К 1958 году Одетс уже в течение шести лет «сотрудничал» с сенатской Комиссией по расследованию антиамериканской деятельности, за отказ иметь дело с которой я за два года до этого был приговорен к тюрьме. Однако его выступления в Вашингтоне воспринимались мною скорее как некая патетическая кода, нежели кульминация. Я уже тогда догадывался, что дело заключалось в животной ненависти Комиссии к творческой интеллигенции, в снедавшей ее зависти к способности своих жертв быть в центре общественного внимания и, помимо прочего, зарабатывать хорошие деньги. Одетс для своего поколения был не просто личностью — в нем воплотился образ американского художника так называемой Великой эпохи. Даже в том, что погубило его, было что-то бесконечно американское — он решил заполучить все сразу. Его давний друг, театральный художник Борис Аронсон, как-то, задумавшись, сказал: «У Одетса один недостаток: ему надо всех во всем превзойти. Быть самым пылким любовником и самым добропорядочным семьянином; ближайшим другом Билли Роуза и своим в доску с боссами от коммунистической партии; выдающимся экспериментатором на театре и наиболее дорогостоящим сценаристом в кино. Как тут не разорваться? Чего в нем нет, так это желания обидеть другого. В его положении это уже немало».

Давая показания в Комиссии, Одетс мог обрушиться на нее, и, не меняя негодующего тона, тут же назвать имена тех, кого знал по партии. Обостренное чувство реальности не покидало его даже на смертном одре. Измученный опухолью, он вдруг взметнул в воздух кулак и, попытавшись приподняться на постели, выдохнул в лицо сидевшему рядом другу: «Одетс вернется! Одетс еще начнет все сначала!» Америка была для него воплощением бесконечных возможностей, и Одетс скупал их все на имевшиеся у него средства.

Гарольд Клерман, человек с более трезвым взглядом на жизнь, но, как и Одетс, порою витавший в облаках, часто уговаривал его покинуть Голливуд и «возвратиться», как будто речь шла о вере, в пределах которой он мог возродить свой дух. Одетсу некуда было возвращаться — не было ни театра, ни сценической культуры, один шоу-бизнес да несколько обветшалых театральных залов под угрозой сноса — безвкусные отели и гостиницы теснили их, превращая в груду кирпича. Мораль в американском театре до скуки однообразна: самый быстрый путь к падению — это успех, и, если вы не торопитесь, есть масса людей, которые с радостью подтолкнут вас.
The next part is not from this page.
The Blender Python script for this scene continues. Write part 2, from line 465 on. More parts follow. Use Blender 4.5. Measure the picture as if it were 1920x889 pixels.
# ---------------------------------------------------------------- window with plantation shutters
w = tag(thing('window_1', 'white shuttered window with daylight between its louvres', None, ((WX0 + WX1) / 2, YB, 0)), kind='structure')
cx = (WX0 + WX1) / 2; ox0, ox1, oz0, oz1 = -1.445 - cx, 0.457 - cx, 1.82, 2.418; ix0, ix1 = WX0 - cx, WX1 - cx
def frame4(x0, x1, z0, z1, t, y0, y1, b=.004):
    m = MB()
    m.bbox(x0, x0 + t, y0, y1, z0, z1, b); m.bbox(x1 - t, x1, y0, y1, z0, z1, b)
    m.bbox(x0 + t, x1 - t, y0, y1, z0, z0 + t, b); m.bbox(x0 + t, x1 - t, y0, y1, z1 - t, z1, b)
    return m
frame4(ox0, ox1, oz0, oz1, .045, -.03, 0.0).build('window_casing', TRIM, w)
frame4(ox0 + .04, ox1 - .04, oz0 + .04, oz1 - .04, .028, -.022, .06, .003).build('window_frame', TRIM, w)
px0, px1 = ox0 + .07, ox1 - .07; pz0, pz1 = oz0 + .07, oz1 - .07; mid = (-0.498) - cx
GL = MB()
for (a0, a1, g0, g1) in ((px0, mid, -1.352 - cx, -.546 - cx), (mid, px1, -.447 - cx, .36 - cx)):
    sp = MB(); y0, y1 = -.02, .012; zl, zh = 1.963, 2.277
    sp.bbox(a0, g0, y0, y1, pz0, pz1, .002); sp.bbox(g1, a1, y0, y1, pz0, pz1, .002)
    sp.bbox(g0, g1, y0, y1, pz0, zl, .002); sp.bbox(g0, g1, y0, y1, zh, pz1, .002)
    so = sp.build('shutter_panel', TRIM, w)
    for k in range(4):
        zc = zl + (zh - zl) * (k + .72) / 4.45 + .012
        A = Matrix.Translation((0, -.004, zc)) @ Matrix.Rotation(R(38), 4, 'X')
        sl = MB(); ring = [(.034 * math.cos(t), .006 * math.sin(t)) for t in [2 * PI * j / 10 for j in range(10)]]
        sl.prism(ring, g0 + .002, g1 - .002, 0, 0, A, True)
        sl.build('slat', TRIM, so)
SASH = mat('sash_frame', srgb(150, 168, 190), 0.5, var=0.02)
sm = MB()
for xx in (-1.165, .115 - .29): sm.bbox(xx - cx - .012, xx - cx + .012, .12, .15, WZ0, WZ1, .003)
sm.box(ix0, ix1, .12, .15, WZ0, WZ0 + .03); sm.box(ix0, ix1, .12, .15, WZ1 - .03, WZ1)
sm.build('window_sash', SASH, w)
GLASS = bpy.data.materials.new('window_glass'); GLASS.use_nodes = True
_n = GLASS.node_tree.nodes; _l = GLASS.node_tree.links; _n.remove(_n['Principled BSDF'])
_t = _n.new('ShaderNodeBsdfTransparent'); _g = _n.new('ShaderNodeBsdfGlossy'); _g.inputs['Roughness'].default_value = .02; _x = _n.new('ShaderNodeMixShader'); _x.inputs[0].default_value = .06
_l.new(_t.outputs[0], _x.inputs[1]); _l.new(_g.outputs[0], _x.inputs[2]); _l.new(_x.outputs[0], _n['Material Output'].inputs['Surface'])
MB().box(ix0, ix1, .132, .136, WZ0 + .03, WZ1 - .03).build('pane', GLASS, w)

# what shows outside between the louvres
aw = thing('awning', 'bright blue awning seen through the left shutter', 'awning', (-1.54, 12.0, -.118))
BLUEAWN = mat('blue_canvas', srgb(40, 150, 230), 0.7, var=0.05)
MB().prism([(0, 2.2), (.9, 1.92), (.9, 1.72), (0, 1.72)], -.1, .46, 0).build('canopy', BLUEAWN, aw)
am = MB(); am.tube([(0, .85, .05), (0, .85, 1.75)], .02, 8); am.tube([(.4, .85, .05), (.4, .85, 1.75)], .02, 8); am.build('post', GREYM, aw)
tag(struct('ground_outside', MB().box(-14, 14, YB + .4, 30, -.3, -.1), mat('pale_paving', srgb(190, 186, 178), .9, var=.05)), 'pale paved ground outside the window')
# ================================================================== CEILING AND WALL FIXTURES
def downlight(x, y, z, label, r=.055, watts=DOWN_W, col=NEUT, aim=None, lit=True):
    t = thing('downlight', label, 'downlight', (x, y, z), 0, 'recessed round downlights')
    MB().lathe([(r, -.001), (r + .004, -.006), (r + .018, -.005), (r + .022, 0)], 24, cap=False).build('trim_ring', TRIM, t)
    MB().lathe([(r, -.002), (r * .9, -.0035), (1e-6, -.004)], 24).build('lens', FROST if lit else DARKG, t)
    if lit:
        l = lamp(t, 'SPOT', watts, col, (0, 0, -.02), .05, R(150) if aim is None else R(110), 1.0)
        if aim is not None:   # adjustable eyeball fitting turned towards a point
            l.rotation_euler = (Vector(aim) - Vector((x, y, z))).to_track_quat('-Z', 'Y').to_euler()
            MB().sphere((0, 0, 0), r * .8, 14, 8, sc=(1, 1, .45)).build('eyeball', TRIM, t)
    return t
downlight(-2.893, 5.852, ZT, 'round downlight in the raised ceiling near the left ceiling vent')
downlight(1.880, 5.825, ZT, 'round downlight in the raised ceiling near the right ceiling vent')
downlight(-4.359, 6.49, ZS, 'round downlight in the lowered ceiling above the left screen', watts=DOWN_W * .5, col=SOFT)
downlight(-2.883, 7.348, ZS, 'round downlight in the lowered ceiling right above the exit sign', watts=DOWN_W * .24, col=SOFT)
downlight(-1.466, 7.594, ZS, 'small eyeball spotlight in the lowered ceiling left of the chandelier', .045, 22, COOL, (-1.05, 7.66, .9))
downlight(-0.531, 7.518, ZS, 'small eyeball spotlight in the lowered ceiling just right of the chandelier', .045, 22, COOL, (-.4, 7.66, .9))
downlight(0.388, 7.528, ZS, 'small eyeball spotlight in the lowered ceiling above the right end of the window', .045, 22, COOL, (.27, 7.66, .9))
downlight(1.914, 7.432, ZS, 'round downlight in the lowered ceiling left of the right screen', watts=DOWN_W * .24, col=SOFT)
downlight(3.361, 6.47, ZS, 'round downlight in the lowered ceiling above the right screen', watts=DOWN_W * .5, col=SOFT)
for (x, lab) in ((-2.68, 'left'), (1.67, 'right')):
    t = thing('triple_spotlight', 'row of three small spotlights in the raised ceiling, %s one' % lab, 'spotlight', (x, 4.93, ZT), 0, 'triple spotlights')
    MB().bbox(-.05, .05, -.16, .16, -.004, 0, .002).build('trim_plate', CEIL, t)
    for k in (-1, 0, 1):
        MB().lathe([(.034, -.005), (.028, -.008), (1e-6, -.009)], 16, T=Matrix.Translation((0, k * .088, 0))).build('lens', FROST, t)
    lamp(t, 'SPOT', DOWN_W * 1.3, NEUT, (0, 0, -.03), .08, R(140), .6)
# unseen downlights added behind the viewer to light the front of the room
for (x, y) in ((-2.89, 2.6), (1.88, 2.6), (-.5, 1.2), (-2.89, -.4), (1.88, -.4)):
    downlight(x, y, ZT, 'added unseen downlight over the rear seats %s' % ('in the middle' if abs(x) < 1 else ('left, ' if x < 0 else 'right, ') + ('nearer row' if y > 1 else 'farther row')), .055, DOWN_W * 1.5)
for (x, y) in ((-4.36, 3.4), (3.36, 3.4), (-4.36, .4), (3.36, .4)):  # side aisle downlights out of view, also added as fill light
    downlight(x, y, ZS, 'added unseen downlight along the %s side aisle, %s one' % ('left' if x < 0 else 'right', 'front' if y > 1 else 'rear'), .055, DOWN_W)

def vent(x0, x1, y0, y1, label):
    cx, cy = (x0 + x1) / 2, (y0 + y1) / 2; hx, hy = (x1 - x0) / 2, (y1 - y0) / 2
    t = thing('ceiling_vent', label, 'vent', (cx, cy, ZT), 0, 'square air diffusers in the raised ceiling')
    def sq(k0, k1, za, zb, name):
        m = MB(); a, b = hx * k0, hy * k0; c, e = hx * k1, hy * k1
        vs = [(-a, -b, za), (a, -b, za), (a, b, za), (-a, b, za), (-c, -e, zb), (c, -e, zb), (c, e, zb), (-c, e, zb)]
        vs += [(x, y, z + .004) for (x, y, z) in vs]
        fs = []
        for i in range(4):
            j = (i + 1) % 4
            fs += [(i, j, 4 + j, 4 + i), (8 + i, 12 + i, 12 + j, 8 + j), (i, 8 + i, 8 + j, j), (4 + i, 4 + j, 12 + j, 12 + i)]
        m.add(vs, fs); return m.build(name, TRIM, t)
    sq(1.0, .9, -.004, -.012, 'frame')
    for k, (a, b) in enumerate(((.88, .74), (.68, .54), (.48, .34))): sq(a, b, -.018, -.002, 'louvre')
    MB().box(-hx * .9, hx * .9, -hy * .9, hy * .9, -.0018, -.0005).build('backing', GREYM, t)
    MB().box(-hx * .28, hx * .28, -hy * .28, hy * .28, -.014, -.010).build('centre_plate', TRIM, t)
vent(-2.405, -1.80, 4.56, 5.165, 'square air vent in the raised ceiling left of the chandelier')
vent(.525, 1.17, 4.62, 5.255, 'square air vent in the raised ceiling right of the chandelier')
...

Пьеса, даже когда она сердитая и критическая, всегда есть любовное послание к миру, от которого с нетерпением ждешь признательного ответа, и неизвестно, как пережить отказ, вернуться к работе и засесть за новое сочинение, адресованное тому же лицу. Понятно, что такое занятие скорее подходит юноше или человеку, крепко укорененному в саду Нарцисса. За два года после окончания Мичиганского университета я написал шесть пьес, причем одна из них — трагедия в высоком стиле о Монтесуме и Кортесе. Однако их не взял ни один продюсер, которые в те времена водились только на Бродвее. «Групп-театр», куда я их посылал, даже не удостоил меня ответом.

Мне было уже под тридцать, и, добавив к списку непоставленных пьес еще две или три, я решил предпринять последнюю попытку на ниве драматургии и засел за «Всех моих сыновей». Я знал драматургов, которым было под сорок, а они еще ждали своего часа. Жизнь, однако, была слишком увлекательна, чтобы обивать пороги продюсеров, и я дал зарок: напишу пьесу, где каждая страница будет как лыко в строку, а если она не пройдет, брошу театр и буду писать в других жанрах. Просидев два года над «Всеми моими сыновьями», я, будучи, если так можно выразиться, американским драматургом-дарвинистом, который не ждал милостей от природы (хотя в глубине души лелеял надежду их получить), в 1947 году послал пьесу моему агенту Лиленду Хейварду.